In the near future, everything is covered in blinking red lights and everybody is really stupid. That’s the lesson gleaned from this awful film, by some considerable distance the worst movie I have ever seen and a worthless cinematic endurance test of SAS survival-training proportions. I saw it a week ago and it still hurts, like a blister or an earache. The plot can be disposed of in two lines. The warmongering Yanks have developed a high-tech fighter plane operated by an artificial intelligence called EDI but it gets hit by lightning while on manoeuvres and turns evil. Three human pilots, whose character names are unimportant but are portrayed by the cartoonishly heroic Josh Lucas, the it's-better-than-lapdancing Jessica Biel and the Jesus help us Oscar winner Jamie Foxx, are charged with bringing Hal 9000, sorry, EDI back from the brink of full scale war and, while they're at it, employ their big noisy guns to blow the everloving tar out of the ululating ‘terrorists’ in North Korea, Myanmar and Tajikistan - all in the name of Uncle Sam and all on the same busy day. The rest of the thing is indecipherable, but it is jet-engine loud, pit-bull aggressive and day-old stupid. It actually doesn’t matter who these steroidal goons are, or what war crimes they get up to because the whole sorry mess is thrashed to shreds in the digital tumble dryer of frenzied, whiplash editing, slow-motion explosions and lingering military pornography. How dense does a film have to be to make Top Gun look smart?
To refer to Rob Cohen as a filmmaker is incorrect. He assembles slow-witted, belligerent, politically disgusting and noisy cock fights, not movies. Rather than concentrate on those elements that make films interesting; like plot, dialogue and character, Cohen's approach is to tack ten minutes of grisly chit-chat into a shoddy, juddering genre action scene extended over two hours. It is an assault, not entertainment. For an expensive special-effects driven piece, the final results are just shocking (think: the chroma key experimentation of late-period Wanderly Wagon) with every single visual element of the production horribly over-designed and childishly executed. The dialogue is just bilge and the characterisation entirely absent. Stealth is what $150 million buys you in today’s Hollywood: nine reels of dog dirt masquerading as a motion picture. At one stage Lucas roars at his superior officer that he “doesn’t want to see war turned into a video game.” I feel the same way about movies. The only thing noteworthy about Stealth is that it gave me a pain in my head and a pain in my arse at the same time. As for Jamie Foxx, he might find his career going into what the fuck mode after this baffling outing. This is exactly the opposite of the ideal film for an Oscar winning follow up and he might find himself comparing notes with Cuba Gooding Jr if he’s not careful. He's terrible, ridiculous really: they all are, but Foxx is the one with the most to lose.
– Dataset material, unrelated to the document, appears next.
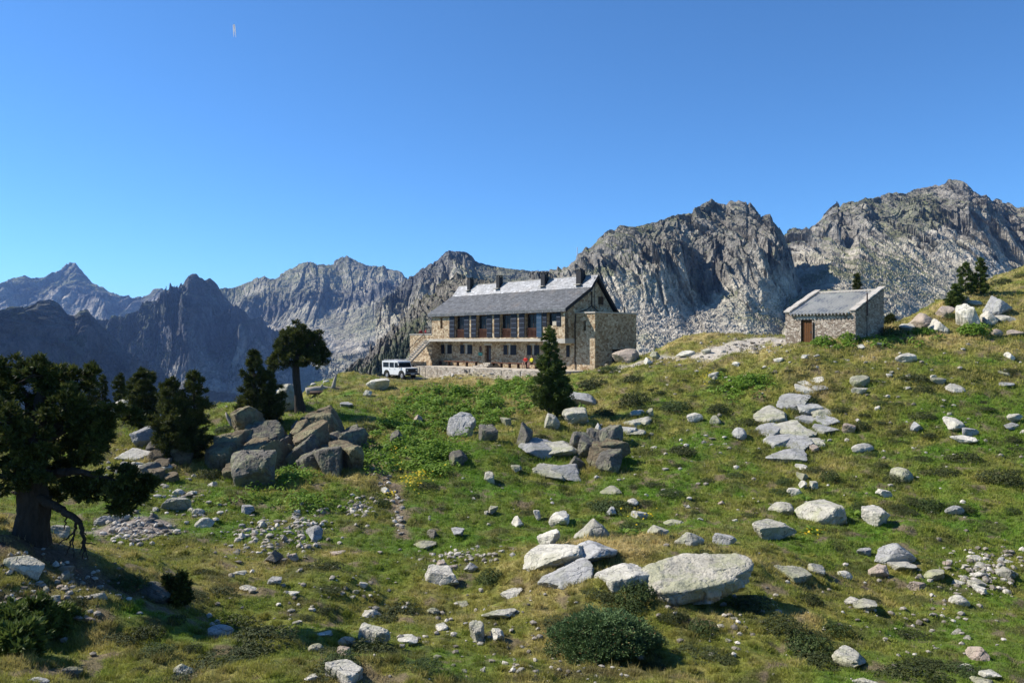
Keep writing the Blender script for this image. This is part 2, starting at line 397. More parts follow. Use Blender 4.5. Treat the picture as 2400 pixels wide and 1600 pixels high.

Banging on about another piece of shit Hollywood turkey, so what? Am I missing the point completely? I don't think so. I believe that cinema has a legacy to protect and allowing modern directors, but specifically testosterone-fuelled goons like Bay, Cohen and, God help us, McG (the talentless bollocks) to remake Kubrick’s films, even in this cackhandedly sneaky way, has to be discouraged right from the outset. They haven't the wits or the desire to properly handle the kind of ideas Kubrick effortlessly put across, without relying on crappy computer animations or the demographic-chasing delights in having every scene with the 'smart' machine battered with a pounding soundtrack of bubblegum metal pop (I closed my eyes for most of those, and thought instead about a meadow on a sunny day, but they are astonishingly loud and persistent). Paying over your hard-eared money to watch this kind of unmitigated rubbish will only provide these hacks with the excuse they need to keep plundering.